Three years after the IPCC published its frightening Himalayas claim, it admitted that the claim was completely unfounded. Its source was not researched, peer-reviewed, or otherwise – it was an obscure media interview with a scientist from 1999.
Even the IPCC’s famous forecasts, its statistically modeled visions of our fiery doom, are sometimes informed by rather misleading work.
About 10 years ago, ahead of the Fifth Assessment Report, researchers came up with four different scenarios to show how carbon emissions might alter during the 21st century.
One of these scenarios was identified as the business-as-usual scenario, and that predicted a catastrophic five degree Celsius rise in global temperatures by 2100.
The problem was that this was not really a ‘business-as-usual’ scenario.

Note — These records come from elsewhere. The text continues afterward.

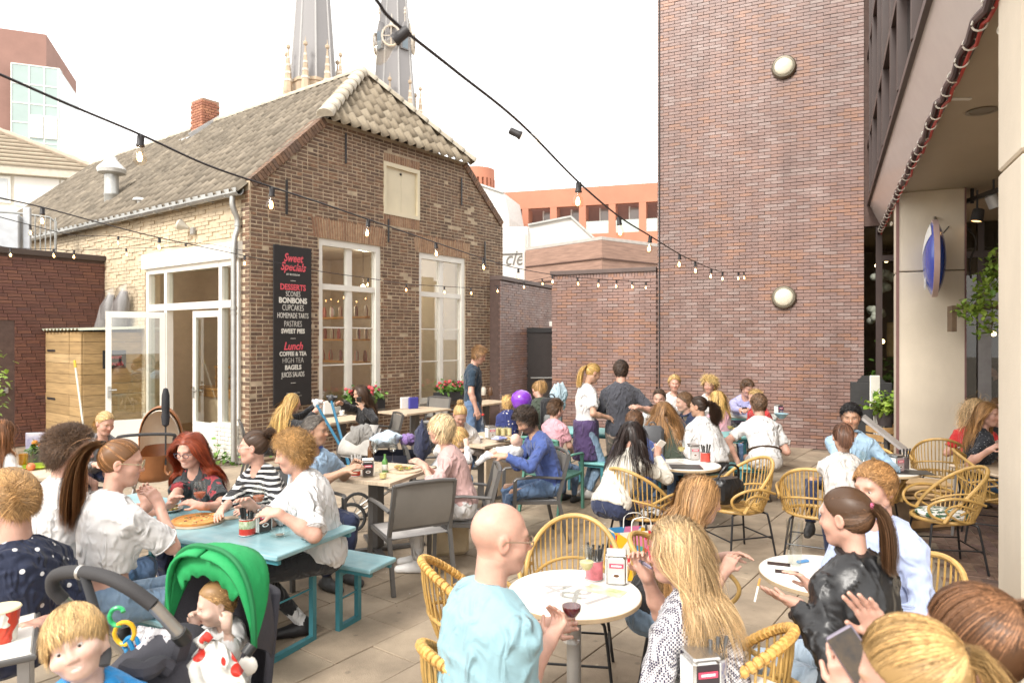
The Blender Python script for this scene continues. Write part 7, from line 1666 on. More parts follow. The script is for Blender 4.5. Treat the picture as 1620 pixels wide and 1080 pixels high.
for k in range(5):
 tag(obj('paper_bag',MB().bbox(-.28+k*.02,.26,-.12,.12,0,.03,.01),M('kraft_paper',(.46,.31,.16),.8,var=.25,vs=6,bump=.5),loc=(pb.x+random.uniform(-.08,.08),pb.y+random.uniform(-.06,.06),.30+k*.036),rot=(random.uniform(-.06,.06),random.uniform(-.06,.06),random.uniform(-.4,.4))),'crumpled brown paper bag in the flat pile at the foot of the column','paper bag','paper bags at the column foot')
cr=thing('low_crate','low dark crate under the pile of paper bags at the column foot','crate',(pb.x,pb.y,0),.2);obj('crate_side',MB().bbox(-.3,.3,-.2,.2,.0,.29,.008),M('shelf_dark_wood',(.14,.09,.05),.7),cr);obj('slat',MB().box(-.31,.31,-.215,-.202,.04,.12).box(-.31,.31,-.215,-.202,.16,.24),M('crate_wood',(.40,.24,.10),.7),cr)
st_=thing('side_table','pale topped tube legged table beside the near column','table',W(1590,745,6.7)*Vector((1,1,0)),.2)
obj('tabletop',MB().bbox(-.33,.33,-.33,.33,.69,.72,.01),m_oak,st_)
for(a,b)in((-.28,-.28),(.28,-.28),(.28,.28),(-.28,.28)):obj('leg',MB().tube([(a*1.1,b*1.1,0),(a,b,.69)],.014,8),M('leg_silver',(.4,.4,.4),.35,.7),st_,True)
obj('stretcher',MB().tube([(-.3,-.3,.18),(.3,-.3,.18)],.01,6),M('leg_silver',(.4,.4,.4),.35,.7),st_,True)
# left side: shed, covers, broom, weeds
sh_=thing('wooden_shed','rough pale plank storage shed between the brick annex and the white door','shed',Vector((-7.62,12.07,0)),rotz((.8036,-.5952)))
m_plank=M('shed_plank',(0,0,0),.75,ramp=[(.40,.265,.12),(.46,.31,.15),(.35,.23,.105),(.50,.35,.18)],var=.25,vs=4,stretch=(.4,1,5),bump=.3,bs=40)
z=.02;k=0
while z<2.1:
 h_=random.choice((.17,.2,.22));h_=min(h_,2.12-z)
 for(a,b)in((-1.56,-.50),(-.49,0)):obj('plank',MB().bbox(a,b-.004,-.0-random.uniform(0,.008),.03,z,z+h_-.006,.003),m_plank,sh_)
 obj('plank',MB().bbox(-.03,random.uniform(0,.006),.034,1.1,z,z+h_-.006,.003),m_plank,sh_);z+=h_
obj('roof',MB().add([(x,y,2.16+.022*math.sin(x*40)+(.05 if y>.5 else 0))for y in(-.08,1.2)for x in np.linspace(-1.65,.12,60)],[(i,i+1,61+i,60+i)for i in range(59)]),M('corrugated',(.42,.43,.34),.6,var=.2),sh_,'all')
for zz in(.85,1.75):obj('hinge',MB().bbox(-1.46,-1.1,-.02,-.009,zz,zz+.04,.004),m_dark,sh_)
sgn=obj('shed_sign',MB().bbox(.007,.02,.35,.75,1.45,1.78,.004),M('board_black',(.022,.021,.022),.5),sh_)
for b_,z_ in(('Sweet',1.66),('Specials',1.54)):text(b_,.12,m_txp,sgn,(.022,.55,z_),rot=(R(90),0,R(90)),name='lettering',shear=.3,ext=.001,sx=.8)
cvm=M('cover_plastic',(.20,.185,.18),.35,var=.35,vs=7,stretch=(1,1,.3),bump=.6,bs=18)
for k,(r0,r1,zz)in enumerate(((5.0,4.55,2.85),(4.45,4.0,2.9))):
 a_=MwH@Vector((-.42,r0+.15,.02));b_=MwH@Vector((-.16,r1-.1,zz));P_=[a_.lerp(b_,i/12)for i in range(13)]
 tag(obj('covered_parasol',MB().tube(P_,[.13,.24,.25,.24,.23,.24,.22,.20,.19,.18,.16,.15,.06],14),cvm,smooth=True),('grey parasol in a plastic cover, nearer the shed, leaning on the pale wall','grey parasol in a plastic cover, nearer the open door, leaning on the pale wall')[k],'parasol')
 tag(obj('plastic_bag_top',MB().tube([b_+Vector((0,0,-.5)),b_+Vector((.02,0,-.2)),b_+Vector((.05,0,.03)),b_+Vector((.1,0,.12))],[.19,.20,.18,.07],11),glassmat('thin_plastic',(.9,.9,.9),.25,.12),smooth=True),('crumpled clear plastic on top of the covered parasol nearer the shed','crumpled clear plastic on top of the covered parasol nearer the door')[k],'plastic')
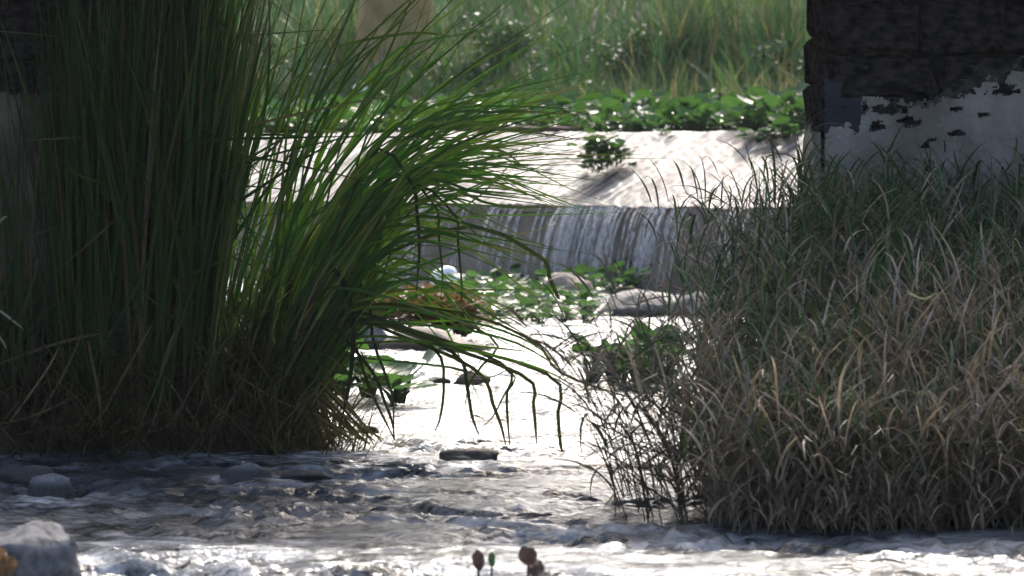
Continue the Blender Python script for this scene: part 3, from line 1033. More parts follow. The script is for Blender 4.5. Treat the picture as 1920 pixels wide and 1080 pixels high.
def bush(label, u, q_, w_, h_, n, seed, dark):
    kk = (u - 960) / F
    xq, yq = weir_xy(0, q_)
    t = (xq - kk * yq) / (math.cos(YAW) + kk * math.sin(YAW))
    x0, y0 = weir_xy(t, q_)
    z0 = float(ground_z(x0, y0))
    root = empty('bush', (x0, y0, z0))
    tag(root, label, 'bush')
    r = np.random.default_rng(seed)
    lobes = r.normal(0, 1, (14, 3)) * np.array([w_ * .3, w_ * .25, h_ * .22]) + np.array([0, 0, h_ * .5])
    c = lobes[r.integers(0, 14, n)]
    d = r.normal(0, 1, (n, 3)); d /= np.linalg.norm(d, axis=1, keepdims=True)
    pts = c + d * (r.random((n, 1)) ** .4) * w_ * .2
    pts[:, 2] = np.abs(pts[:, 2])
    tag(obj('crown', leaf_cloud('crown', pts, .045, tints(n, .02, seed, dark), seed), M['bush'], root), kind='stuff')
    st = sweep(np.zeros((5, 3)), r.uniform(.1, .6, 5), r.uniform(0, 6.3, 5), np.full(5, h_ * .7), r.uniform(-.2, .3, 5), 5)
    V, Fc, per = ribbons(st, np.full((5, 5), .012), side_of(np.zeros(5), np.zeros(5)))
    obj('stem', mesh_np('stem', V, Fc), M['wood'], root)


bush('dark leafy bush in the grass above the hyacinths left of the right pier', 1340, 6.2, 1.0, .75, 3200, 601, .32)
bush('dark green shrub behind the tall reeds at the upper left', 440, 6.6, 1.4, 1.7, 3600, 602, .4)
bush('low broad leaved shrub at the left end of the mat', 590, 5.4, .9, .45, 1600, 603, 1.0)
bush('leafy shrub high on the bank at the top of the photo', 1010, 8.6, 1.3, 1.2, 2600, 604, .8)
bush('loose leafy shrub just right of the tan trunk', 850, 7.4, 1.0, 1.0, 2000, 605, .9)


for (u_, q_, w_, h_, n_, dk, lab_) in ((1100, 7.2, .9, .7, 1500, .9, 'loose leafy plant on the bank straight above the stranded tuft'), (1210, 8.2, 1.0, .9, 1700, .8, 'leafy plant high on the bank left of the dark bush'), (930, 6.6, .8, .45, 1200, 1.1, 'low leafy plant behind the arching reed tips'), (1450, 7.8, .9, .8, 1500, .8, 'leafy plant on the bank near the right pier edge'), (520, 6.6, 1.0, .6, 1600, 1.0, 'low bright leafy plant behind the reeds at the left end of the mat')):
    bush(lab_, u_, q_, w_, h_, n_, int(u_) + 3, dk)


def trunk(name, label, u, q_, wpx, hgt, seed, mat):
    kk = (u - 960) / F
    xq, yq = weir_xy(0, q_)
    t = (xq - kk * yq) / (math.cos(YAW) + kk * math.sin(YAW))
    x0, y0 = weir_xy(t, q_)
    z0 = float(ground_z(x0, y0))
    R = wpx * y0 / F / 2
    nz, na = 26, 28
    zz, aa = np.meshgrid(np.linspace(-.2, hgt, nz), np.linspace(0, 2 * math.pi, na, endpoint=False), indexing='ij')
    rr = R * (1 + .22 * np.exp(-(zz + .2) * 3) + .05 * np.sin(3 * aa + seed) + .035 * wavy(aa * 3, zz * .4, seed, 1.0) + .02 * wavy(aa * 8, zz, seed + 1, .8))
    V = np.stack([rr * np.cos(aa) + .04 * zz, rr * np.sin(aa), zz], -1).reshape(-1, 3)
    idx = np.arange(nz * na).reshape(nz, na); nx_ = np.roll(idx, -1, 1)
    f = np.stack([idx[:-1], nx_[:-1], nx_[1:], idx[1:]], -1).reshape(-1, 4)
    o = obj(name, mesh_np(name, V, f), mat)
    o.location = (x0, y0, z0)
    tag(o, label, 'tree trunk')
    return o


trunk('tree_trunk', 'broad tan tree trunk standing in the green bank behind the reeds', 738, 9.0, 132, 4.5, 701, M['bark'])

# ------------------------------------------------------------------ left: the two reed clumps
REED = .74 * np.array([(0.026, 0.066, 0.015), (0.034, 0.084, 0.018), (0.055, 0.095, 0.02), (0.028, 0.058, 0.022), (0.075, 0.10, 0.022)])


def reed_tint(n, seed, dry=.06):
    r = np.random.default_rng(seed)
    c = REED[r.integers(0, 5, n)] * r.uniform(.75, 1.25, (n, 1))
    d = r.random(n) < dry
    c[d] = DRY[r.integers(0, 4, d.sum())] * r.uniform(.5, .9, (d.sum(), 1))
    return c


def sheath(t, s_, k, seed):
    """dead brown sheaths low on a blade; t (N,3), s_ (K,), k verts per row"""
    r = np.random.default_rng(seed)
    lim = r.uniform(.05, .30, len(t))[:, None]
    f = (1 - sstep(0, 1, (s_[None, :] - lim * .5) / lim))[..., None] * .85
    d = (DRY[r.integers(0, 4, len(t))] * .45)[:, None, :]
    return np.repeat(t[:, None, :] * (1 - f) + d * f, k, 1).reshape(-1, 3)


def blade_object(C, half, tint, parent, name='blade', fold=.35, tip=None, blunt=.12):
    """one blade as a mesh of its own: C (K,3) world points"""
    K = len(C)
    T = np.gradient(C, axis=0)
    sd_ = np.cross(T, np.array([random.uniform(-.4, .4), -1, random.uniform(-.3, .3)]))
    sd_ = sd_ / (np.linalg.norm(sd_, axis=1, keepdims=True) + 1e-9)
    s = np.linspace(0, 1, K)
    wv = half * np.clip(1.0 - s ** (5 if blunt < .3 else 9), blunt, 1) * (0.65 + .35 * np.sin(np.clip(s * 3.2, 0, 1.57)))
    base = np.array(parent.location)
    V, Fc, per = ribbons((C - base)[None], wv[None], sd_[None], fold)
    tt = sheath(np.array(tint, float)[None], s, 3, random.randrange(9999)) if name == 'blade' and parent.name.startswith('reed_clump') and C[0][2] < .6 else np.repeat(np.array(tint, float)[None], per, 0)
    if tip is not None:
        f = np.repeat(sstep(.72, .95, s), 3)[:, None]
        tt = tt * (1 - f) + np.array(tip)[None] * f
    return obj(name, mesh_np(name, V, Fc, tt), M['reed'], parent)


def spline(pts, K):
    """smooth curve through 2-D/3-D control points (Catmull-Rom)"""
    p = np.array(pts, float)
    p = np.concatenate([[2 * p[0] - p[1]], p, [2 * p[-1] - p[-2]]])
    n = len(p) - 3
    out = []
    for s in np.linspace(0, n - 1e-6, K):
        i = int(s); t = s - i
        a, b, c, d = p[i:i + 4]
        out.append(.5 * ((2 * b) + (c - a) * t + (2 * a - 5 * b + 4 * c - d) * t ** 2 + (3 * b - a - 3 * c + d) * t ** 3))
    return np.array(out)


up = empty('reed_clump', (-1.5, 14.3, .08))
tag(up, 'tall dense clump of upright dark green reeds in front of the left pier', 'reeds')
lean = empty('reed_clump', (-1.0, 14.3, .06))
tag(lean, 'reed clump leaning right with long blades arching over the bright stream', 'reeds')


def upright_lines(n, seed, lo, hi, ylo, yhi, hl, hh):
    r = np.random.default_rng(seed)
    uu = r.uniform(lo, hi, n) ; yy = r.uniform(ylo, yhi, n)
    x = (uu - 960) / F * yy
    right = .55 * sstep(200, 620, uu)
    phi = np.where(r.random(n) < .45 + .5 * right, r.normal(0, .7, n), r.uniform(0, 6.28, n))
    th = np.abs(r.normal(.03, .07, n)) + right * r.uniform(0, .28, n)
    bend = np.abs(r.normal(.05, .18, n)) + right * r.uniform(0, .5, n)
    L_ = r.uniform(hl, hh, n)
    return np.stack([x, yy, ground_z(x, yy) - .03], -1), th, phi, L_, bend, r


p0, th, phi, L_, bend, rr = upright_lines(2300, 21, 105, 385, 13.95, 15.2, 1.3, 2.45)
bend *= .7
kn = (rr.uniform(.3, .85, len(th)), np.where(rr.random(len(th)) < .16, rr.uniform(.5, 2.2, len(th)), rr.normal(0, .05, len(th))))
C = sweep(p0, th, phi, L_, bend, 13, 1.6, rr.normal(0, .6, len(th)), kn)
s = np.linspace(0, 1, 13)
V, Fc, per = ribbons(C - np.array(up.location), rr.uniform(.0045, .0085, len(th))[:, None] * np.clip(1 - s ** 3, .05, 1)[None], side_of(phi, rr.normal(0, 1.0, len(th))))
tag(obj('foliage', mesh_np('foliage', V, Fc, sheath(reed_tint(len(th), 22), s, 2, 23)), M['reed'], up), kind='stuff')
p0, th, phi, L_, bend, rr = upright_lines(250, 31, 115, 400, 13.85, 14.25, 1.4, 2.4)
kn = (rr.uniform(.3, .85, len(th)), np.where(rr.random(len(th)) < .2, rr.uniform(.5, 2.2, len(th)), rr.normal(0, .05, len(th))))
C = sweep(p0, th, phi, L_, bend, 15, 1.6, rr.normal(0, .6, len(th)), kn)
tn = reed_tint(250, 32, .08)
for i in range(250): blade_object(C[i], random.uniform(.0045, .0095), tn[i], up, tip=(DRY[i % 4] * .55 if random.random() < .3 else None))

# fan families: guide curves as the photo shows them, the blades spread between neighbouring guides
FAN = [[(395, 830), (430, 500), (490, 200), (560, -60)],
       [(430, 830), (490, 500), (590, 220), (720, -40)],
       [(450, 830), (530, 500), (680, 200), (900, -40)],
       [(470, 830), (570, 500), (750, 230), (1060, 20)],
       [(480, 830), (600, 500), (780, 270), (1110, 100)],
       [(490, 830), (610, 520), (790, 290), (1120, 205)],
       [(500, 830), (620, 530), (800, 320), (1090, 270)],
       [(505, 830), (630, 550), (800, 365), (1020, 360)],
       [(510, 830), (630, 570), (780, 420), (1060, 430)],
       [(510, 830), (620, 600), (760, 470), (1000, 520)],
       [(500, 830), (600, 620), (740, 520), (960, 600)],
       [(500, 830), (590, 660), (740, 570), (1000, 640)]]
rf = np.random.default_rng(41)


def fan_curve(g, K=15, jit=24, cut=(.86, 1.1), dy=(13.9, 14.9)):
    i = min(int(g), len(FAN) - 2); t = g - i
    a, b = np.array(FAN[i], float), np.array(FAN[i + 1], float)
    c = a * (1 - t) + b * t
    c[0] += rf.normal(0, (28, 8)); c[1] += rf.normal(0, (jit * 1.4, jit)); c[2] += rf.normal(0, (jit * 1.5, jit)); c[3] += rf.normal(0, (jit * 3, jit * 2))
    pts = spline(c, 40)
    e = rf.uniform(*cut)
    pts = spline(c, 60)[: max(12, int(60 * min(e, 1)))]
    pts = pts[np.linspace(0, len(pts) - 1, K).astype(int)]
    d0, d1 = rf.uniform(*dy), (rf.uniform(-.2, 1.6) if 2 < g < 7.2 else rf.uniform(-.45, .45))
    kink = rf.random() < .3
    if kink: pts = pts + np.outer(np.maximum(np.linspace(0, 1, K) - rf.uniform(.5, .85), 0), (rf.uniform(-40, 60), rf.uniform(120, 420)))
    pts = pts + np.stack([wavy(np.linspace(0, 1, K), np.full(K, g * 9.7 + d0 * 31), 96, 1.1, 6) * 7, wavy(np.linspace(0, 1, K), np.full(K, g * 7.1 + d0 * 17), 97, 1.3, 6) * 9], -1) * np.linspace(0, 1, K)[:, None]
    dep = d0 + d1 * np.linspace(0, 1, K) ** 1.5
    return np.array([P(p[0], p[1], d) for p, d in zip(pts, dep)])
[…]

It was a worst-case scenario that the researchers themselves estimated had only a three percent chance of happening. There was nothing business-as-usual about it.
‘We’ve been misusing the worst climate-change scenario’, admitted author Zeke Hausfather, director of climate and energy at the Breakthrough Institute in California.
Of course, in documents the size of the IPCC’s assessment reports, mistakes and errors are to be expected. But then that’s precisely why we shouldn’t treat these reports, as the likes of Vallance are wont to do, as the products of an infallible entity.
Rather, they are painstakingly constructed by all-too-human working groups in a highly politicized context. We should therefore view them not with awe and reverence, but with healthy skepticism.
As the motto of that great scientific institution of the Enlightenment, the Royal Society, has it, Nullius in Verba. In other words, take nobody’s word for it.